Hundreds of primary and secondary school students and teachers were introduced to stories and poems written by Fuertes.
The day, which was observed on November 20 at the 13 parish libraries, was organised by the Storytelling Foundation of Jamaica, in collaboration with the Embassy of Spain in Jamaica and the Jamaica Library Service.
At the Joyce Robinson Hall at the Kingston and St Andrew Parish Library, the work of Fuertes was presented by Spanish teachers in training at Shortwood Teachers’ College, who read some of the poems in the Spanish language and in Jamaican Patois.
Teachers from Sam Sharpe Teachers’ College conducted readings in Montego Bay, while teachers from Church Teachers’ College read in Mandeville, and a Spanish teacher from Spain went to the library in Portland.
Storyteller and founder of the Storytelling Foundation of Jamaica, Dr Amina Blackwood-Meeks, said the foundation has partnered with other embassies in the past to bring storytellers from different parts of the world to Jamaica.
She cited storytellers from South Africa, the United Kingdom, the United States of America, and the wider Caribbean.
“This is our third collaboration with a foreign mission and we hope to expand that,” she added.
Chargé d’Affaires of the Embassy of Spain in Kingston, Carmen Rives, said the embassy was happy to partner in the staging of the NSD and at the same time promote the Spanish language in Jamaica.

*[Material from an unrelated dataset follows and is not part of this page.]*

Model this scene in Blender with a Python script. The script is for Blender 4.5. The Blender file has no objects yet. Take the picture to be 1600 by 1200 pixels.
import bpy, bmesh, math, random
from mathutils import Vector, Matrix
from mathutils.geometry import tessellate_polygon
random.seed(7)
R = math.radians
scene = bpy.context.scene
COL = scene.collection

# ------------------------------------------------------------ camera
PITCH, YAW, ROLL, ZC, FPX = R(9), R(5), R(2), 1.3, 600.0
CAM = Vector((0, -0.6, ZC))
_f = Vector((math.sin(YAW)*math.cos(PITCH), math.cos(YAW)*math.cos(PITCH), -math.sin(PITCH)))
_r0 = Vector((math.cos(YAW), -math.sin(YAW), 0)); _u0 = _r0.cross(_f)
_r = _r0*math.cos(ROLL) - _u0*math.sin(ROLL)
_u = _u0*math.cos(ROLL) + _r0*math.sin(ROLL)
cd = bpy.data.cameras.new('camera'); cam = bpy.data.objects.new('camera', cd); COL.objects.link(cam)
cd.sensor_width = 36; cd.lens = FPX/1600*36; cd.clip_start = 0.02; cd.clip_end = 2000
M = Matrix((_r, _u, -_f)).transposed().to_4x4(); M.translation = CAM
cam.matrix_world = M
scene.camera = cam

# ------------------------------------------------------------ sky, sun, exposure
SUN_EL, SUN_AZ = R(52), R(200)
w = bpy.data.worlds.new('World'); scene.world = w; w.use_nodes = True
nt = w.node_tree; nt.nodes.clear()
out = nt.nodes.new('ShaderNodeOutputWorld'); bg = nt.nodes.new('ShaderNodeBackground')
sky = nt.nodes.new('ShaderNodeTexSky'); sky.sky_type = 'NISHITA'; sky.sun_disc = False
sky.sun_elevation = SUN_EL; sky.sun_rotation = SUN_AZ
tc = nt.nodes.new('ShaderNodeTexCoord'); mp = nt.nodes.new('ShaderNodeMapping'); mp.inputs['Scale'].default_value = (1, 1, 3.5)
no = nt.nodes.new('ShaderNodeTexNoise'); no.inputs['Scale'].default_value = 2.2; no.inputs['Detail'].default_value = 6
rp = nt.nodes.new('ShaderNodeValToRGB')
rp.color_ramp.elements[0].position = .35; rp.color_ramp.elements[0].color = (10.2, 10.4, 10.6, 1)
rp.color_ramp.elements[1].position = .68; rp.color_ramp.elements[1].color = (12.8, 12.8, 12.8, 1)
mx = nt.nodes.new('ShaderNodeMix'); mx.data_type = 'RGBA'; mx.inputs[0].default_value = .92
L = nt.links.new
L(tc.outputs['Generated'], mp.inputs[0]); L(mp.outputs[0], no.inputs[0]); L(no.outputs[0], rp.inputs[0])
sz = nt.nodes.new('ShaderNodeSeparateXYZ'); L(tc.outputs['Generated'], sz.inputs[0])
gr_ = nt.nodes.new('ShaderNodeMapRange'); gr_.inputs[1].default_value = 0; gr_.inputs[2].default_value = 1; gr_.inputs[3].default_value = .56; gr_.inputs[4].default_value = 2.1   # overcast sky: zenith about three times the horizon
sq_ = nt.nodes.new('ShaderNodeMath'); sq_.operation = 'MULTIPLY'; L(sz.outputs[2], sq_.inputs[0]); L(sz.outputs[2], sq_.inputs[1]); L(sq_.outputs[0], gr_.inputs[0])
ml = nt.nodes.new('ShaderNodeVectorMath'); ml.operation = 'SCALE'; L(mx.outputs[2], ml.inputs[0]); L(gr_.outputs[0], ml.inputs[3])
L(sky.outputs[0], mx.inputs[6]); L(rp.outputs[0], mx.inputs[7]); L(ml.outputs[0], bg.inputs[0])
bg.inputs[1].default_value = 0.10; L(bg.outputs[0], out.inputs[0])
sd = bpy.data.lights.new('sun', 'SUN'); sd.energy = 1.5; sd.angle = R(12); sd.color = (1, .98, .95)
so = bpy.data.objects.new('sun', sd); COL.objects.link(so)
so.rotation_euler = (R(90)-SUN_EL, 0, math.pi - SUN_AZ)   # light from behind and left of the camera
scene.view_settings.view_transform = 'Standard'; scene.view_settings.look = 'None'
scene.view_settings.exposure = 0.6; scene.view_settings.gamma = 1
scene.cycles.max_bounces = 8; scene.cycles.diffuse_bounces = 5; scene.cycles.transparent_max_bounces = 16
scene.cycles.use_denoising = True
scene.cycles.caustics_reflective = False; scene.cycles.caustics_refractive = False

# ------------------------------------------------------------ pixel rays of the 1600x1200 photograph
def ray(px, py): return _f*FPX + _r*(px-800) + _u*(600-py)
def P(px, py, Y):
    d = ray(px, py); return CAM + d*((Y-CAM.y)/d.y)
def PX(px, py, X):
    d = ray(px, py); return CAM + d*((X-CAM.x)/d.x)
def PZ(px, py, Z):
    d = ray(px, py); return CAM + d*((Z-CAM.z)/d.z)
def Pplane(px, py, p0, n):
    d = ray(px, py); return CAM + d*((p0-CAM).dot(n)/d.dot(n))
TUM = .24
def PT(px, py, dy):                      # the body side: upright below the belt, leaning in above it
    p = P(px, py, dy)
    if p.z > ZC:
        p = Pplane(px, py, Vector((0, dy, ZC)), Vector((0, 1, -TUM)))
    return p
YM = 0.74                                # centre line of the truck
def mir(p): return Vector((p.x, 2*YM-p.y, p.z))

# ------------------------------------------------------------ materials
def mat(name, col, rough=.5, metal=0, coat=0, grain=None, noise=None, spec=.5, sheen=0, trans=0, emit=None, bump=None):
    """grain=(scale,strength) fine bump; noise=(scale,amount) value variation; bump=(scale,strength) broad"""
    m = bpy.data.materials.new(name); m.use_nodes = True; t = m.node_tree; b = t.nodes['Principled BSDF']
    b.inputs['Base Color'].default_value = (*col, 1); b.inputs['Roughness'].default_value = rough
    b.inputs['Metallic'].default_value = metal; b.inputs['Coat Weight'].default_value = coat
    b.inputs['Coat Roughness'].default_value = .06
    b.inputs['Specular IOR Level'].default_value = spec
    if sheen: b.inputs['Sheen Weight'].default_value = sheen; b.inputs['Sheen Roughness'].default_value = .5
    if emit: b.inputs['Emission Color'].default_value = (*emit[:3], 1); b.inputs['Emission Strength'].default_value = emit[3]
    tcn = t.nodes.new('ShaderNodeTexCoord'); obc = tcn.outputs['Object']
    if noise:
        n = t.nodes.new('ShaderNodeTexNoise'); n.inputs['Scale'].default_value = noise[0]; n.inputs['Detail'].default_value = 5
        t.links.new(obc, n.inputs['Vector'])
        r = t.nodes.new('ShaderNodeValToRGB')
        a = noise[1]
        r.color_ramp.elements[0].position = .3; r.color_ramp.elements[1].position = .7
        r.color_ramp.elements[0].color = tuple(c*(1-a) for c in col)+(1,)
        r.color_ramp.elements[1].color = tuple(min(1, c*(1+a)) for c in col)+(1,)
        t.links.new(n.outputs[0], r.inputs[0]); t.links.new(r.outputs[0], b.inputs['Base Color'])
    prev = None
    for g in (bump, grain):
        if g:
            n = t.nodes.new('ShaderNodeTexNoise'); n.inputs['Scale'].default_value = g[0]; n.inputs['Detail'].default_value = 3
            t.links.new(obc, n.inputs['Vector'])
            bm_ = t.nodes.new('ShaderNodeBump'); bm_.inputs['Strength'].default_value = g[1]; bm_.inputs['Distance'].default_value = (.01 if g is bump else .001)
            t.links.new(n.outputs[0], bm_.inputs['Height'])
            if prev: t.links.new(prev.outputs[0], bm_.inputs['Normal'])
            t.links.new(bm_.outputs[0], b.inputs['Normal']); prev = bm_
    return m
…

“We thought that the figure of Gloria Fuertes, for whom we (Spain) are celebrating a 100th birthday anniversary this year, would be a perfect match,” she said.
Rives noted that apart from encouraging the learning of the Spanish language, the activity should empower the teachers who participated.
“We want to encourage Jamaican teachers to keep teaching in Spanish and to increase their capacity and also focus on the primary students,” she said.
“We are trying to reinforce the Spanish teachers in Jamaica and to help them to connect with the Spanish language,” she added.